The main issue for me in relation to the stream, to elaborate on a problem discussed in Part I, is the potential to confuse tool and product. The casual release of work and the tempting intellectual laziness the stream provides as an end in itself for one's work that I sometimes see from photographers suggests to me the confusion exists for more than a few. The single image limits the power of photography and generally isn't very interesting beyond the momentary engagement. Meaning is compounded between images; the job of the artist is to synthesize their work into something more, something beyond individually sticking up all your great shots to the stream.
I also suggest there's risk to getting caught up in the possibility of getting work out now, threatening the digestion, rumination, care and time behind almost all good art. Let's all bow our heads and remember sage words from producer Rick Rubin: "From the beginning, all I've cared about is things being great. I've never cared about when they were done."

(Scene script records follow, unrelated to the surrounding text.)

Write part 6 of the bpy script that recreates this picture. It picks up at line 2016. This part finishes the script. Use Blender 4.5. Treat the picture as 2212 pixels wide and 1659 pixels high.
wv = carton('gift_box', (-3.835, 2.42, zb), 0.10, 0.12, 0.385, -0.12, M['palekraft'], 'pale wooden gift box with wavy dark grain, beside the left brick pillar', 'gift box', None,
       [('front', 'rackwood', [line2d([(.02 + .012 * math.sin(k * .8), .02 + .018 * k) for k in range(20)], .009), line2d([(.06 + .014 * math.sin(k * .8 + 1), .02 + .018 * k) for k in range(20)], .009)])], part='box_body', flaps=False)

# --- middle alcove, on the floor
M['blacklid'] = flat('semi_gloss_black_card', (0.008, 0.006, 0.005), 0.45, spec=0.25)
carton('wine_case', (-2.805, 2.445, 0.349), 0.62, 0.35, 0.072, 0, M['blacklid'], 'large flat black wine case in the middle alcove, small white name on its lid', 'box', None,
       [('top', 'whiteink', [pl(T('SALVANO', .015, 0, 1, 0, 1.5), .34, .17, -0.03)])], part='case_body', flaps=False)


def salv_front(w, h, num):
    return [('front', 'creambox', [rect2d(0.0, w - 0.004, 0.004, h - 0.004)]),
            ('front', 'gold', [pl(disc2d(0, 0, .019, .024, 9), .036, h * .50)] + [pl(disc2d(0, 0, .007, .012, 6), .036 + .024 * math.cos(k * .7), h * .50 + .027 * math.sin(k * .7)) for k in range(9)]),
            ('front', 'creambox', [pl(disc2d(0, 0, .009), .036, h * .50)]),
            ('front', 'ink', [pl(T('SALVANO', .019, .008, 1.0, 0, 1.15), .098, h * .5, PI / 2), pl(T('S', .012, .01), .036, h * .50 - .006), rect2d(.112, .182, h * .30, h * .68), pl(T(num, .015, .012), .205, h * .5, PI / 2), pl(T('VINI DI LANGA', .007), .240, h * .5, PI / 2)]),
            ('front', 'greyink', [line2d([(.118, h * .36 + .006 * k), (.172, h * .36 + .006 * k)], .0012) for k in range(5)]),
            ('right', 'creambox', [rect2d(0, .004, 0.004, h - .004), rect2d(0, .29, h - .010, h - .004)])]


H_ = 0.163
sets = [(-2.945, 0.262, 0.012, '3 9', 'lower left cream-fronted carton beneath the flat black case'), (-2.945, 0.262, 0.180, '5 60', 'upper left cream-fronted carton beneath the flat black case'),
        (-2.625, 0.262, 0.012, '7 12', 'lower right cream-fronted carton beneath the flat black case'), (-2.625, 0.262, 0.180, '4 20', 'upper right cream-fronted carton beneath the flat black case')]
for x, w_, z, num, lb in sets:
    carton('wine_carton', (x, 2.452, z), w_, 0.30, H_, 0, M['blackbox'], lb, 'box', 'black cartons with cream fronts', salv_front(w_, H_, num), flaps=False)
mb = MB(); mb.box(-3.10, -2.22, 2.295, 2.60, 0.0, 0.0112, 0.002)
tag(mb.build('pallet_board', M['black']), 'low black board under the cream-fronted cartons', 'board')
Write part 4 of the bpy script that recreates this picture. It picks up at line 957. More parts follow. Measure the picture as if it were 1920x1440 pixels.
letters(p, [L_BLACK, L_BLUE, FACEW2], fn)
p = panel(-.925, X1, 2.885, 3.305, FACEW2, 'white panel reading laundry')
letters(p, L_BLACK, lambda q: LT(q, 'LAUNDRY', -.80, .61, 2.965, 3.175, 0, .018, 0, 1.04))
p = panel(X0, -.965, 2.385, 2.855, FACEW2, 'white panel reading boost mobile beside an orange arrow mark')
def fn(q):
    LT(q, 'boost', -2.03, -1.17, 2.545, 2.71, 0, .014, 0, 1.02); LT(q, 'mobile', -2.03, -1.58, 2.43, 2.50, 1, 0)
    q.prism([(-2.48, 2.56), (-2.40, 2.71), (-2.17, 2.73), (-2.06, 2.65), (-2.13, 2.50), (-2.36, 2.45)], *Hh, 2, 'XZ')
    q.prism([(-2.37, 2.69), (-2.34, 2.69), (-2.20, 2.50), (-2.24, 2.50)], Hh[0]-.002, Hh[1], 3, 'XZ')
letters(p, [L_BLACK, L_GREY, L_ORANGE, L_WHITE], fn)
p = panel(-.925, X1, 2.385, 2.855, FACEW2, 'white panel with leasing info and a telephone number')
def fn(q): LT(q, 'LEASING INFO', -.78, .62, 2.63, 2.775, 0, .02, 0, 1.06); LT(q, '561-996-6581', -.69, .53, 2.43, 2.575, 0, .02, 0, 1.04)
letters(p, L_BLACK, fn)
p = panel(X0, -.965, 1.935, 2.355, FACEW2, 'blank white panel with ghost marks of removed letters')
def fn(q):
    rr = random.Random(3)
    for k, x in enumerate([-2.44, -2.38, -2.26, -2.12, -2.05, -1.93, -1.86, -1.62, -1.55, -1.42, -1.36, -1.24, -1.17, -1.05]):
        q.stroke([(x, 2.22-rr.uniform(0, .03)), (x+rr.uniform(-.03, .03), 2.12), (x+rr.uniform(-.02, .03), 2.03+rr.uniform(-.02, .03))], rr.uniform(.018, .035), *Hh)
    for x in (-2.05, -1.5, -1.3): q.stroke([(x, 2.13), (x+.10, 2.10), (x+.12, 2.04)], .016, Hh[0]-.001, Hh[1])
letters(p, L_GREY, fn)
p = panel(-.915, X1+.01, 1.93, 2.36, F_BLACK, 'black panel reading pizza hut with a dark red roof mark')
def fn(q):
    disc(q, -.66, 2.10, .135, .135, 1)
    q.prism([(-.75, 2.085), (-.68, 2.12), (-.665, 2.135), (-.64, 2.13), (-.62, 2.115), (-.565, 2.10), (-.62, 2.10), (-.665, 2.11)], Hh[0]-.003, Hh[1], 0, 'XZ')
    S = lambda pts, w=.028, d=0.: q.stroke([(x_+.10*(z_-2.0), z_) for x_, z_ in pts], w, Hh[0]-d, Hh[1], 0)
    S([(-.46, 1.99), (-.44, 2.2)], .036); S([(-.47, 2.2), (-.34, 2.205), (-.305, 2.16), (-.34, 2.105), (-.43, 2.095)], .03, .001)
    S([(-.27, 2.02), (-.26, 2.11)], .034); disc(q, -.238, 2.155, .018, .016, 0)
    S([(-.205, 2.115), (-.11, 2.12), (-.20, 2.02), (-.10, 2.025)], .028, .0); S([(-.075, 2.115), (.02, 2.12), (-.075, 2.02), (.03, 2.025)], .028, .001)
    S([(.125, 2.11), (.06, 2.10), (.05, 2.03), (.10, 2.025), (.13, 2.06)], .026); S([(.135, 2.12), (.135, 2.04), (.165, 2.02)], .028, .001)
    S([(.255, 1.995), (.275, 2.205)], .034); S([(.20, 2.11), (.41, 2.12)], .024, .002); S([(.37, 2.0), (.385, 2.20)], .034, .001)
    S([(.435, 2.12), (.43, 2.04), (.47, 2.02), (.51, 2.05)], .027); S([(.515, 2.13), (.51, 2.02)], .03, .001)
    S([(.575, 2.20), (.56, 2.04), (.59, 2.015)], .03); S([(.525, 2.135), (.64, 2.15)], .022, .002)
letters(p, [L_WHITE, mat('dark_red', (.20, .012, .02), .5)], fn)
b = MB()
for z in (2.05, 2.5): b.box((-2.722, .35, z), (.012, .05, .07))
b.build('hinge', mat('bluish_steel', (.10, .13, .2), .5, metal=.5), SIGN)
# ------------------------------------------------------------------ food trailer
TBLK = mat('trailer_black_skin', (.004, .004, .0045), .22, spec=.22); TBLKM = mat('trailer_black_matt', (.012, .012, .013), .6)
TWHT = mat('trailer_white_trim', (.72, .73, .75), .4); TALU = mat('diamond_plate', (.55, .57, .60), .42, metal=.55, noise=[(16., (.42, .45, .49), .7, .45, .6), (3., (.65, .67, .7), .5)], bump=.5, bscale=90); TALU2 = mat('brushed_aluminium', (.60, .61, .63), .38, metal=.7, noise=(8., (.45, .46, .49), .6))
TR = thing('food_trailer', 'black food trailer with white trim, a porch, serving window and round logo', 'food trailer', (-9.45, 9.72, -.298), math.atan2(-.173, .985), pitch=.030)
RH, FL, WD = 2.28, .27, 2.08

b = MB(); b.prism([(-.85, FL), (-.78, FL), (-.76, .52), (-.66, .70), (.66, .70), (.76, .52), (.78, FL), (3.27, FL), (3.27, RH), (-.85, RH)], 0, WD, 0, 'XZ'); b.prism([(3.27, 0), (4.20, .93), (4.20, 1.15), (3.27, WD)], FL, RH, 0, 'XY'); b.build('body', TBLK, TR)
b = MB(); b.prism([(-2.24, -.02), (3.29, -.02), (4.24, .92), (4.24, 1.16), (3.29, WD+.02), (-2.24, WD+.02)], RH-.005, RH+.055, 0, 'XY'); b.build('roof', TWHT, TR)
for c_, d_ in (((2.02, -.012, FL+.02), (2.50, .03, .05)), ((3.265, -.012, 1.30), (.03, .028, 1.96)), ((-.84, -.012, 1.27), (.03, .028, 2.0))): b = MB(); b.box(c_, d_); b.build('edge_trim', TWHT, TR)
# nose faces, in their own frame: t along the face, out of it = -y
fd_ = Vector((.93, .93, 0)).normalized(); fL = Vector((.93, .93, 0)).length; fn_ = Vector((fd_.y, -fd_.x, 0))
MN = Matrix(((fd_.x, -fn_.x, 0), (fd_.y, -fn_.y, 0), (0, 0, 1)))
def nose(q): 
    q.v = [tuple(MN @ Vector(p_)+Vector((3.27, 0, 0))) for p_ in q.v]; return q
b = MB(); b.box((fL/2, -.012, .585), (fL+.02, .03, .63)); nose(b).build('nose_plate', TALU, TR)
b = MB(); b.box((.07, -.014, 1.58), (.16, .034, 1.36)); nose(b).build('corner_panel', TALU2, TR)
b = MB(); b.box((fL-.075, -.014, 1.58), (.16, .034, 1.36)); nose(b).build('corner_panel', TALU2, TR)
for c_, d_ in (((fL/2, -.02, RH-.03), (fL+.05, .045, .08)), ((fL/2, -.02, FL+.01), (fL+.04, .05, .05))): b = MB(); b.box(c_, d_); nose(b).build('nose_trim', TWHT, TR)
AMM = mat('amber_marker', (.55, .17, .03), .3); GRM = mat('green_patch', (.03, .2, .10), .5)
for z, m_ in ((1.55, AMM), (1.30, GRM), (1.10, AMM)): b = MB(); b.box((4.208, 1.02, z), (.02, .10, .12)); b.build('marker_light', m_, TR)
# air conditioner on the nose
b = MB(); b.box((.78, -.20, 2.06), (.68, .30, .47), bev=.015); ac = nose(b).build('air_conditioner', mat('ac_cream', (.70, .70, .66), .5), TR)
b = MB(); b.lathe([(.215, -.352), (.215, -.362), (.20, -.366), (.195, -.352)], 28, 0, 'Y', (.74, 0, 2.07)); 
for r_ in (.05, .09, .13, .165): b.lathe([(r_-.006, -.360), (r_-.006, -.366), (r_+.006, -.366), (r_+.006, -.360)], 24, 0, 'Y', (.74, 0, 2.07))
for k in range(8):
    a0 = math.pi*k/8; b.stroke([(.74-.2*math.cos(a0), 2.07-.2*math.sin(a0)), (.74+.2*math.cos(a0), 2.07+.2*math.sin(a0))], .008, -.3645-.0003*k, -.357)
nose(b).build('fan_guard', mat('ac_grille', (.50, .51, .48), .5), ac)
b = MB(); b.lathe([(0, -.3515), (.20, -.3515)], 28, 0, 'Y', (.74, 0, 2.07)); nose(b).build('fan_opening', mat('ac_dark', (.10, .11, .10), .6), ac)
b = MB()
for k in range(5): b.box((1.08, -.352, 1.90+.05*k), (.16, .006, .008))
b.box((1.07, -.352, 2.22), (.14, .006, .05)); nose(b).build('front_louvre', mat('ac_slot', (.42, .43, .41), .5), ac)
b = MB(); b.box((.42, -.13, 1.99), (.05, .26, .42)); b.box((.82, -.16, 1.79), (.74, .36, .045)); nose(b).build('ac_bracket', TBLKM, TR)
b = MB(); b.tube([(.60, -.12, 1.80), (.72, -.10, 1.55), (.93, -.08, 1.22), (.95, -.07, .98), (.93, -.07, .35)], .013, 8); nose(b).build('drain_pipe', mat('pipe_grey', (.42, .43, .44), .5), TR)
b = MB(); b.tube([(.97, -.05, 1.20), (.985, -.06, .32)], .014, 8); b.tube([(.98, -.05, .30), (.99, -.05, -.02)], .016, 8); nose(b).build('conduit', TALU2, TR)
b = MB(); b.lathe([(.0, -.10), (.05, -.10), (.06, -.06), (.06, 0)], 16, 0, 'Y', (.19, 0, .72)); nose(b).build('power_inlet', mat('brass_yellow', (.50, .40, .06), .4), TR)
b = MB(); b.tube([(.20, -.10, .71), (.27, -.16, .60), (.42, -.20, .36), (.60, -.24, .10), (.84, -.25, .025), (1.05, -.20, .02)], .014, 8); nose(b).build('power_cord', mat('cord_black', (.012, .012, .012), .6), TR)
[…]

You develop risk and skin in the game when you put the most at stake. To consider a question from Joerg Colberg's post from last year, in your artwork the most is at stake when you risk your very self through caring about it deeply, by taking a stance through it and by giving it huge quantities of your life/time. Mindless use of the stream can leave your work short on all counts.
So I’ll leave it here with the stream. It's a tool. Its use is almost inevitable. I argue for being selective and mindful in how you add to it and how you digest it. When should you use it with your work? How much time do you want to give it? Why do you want to use it? At what cost? With your own work, you take it from here.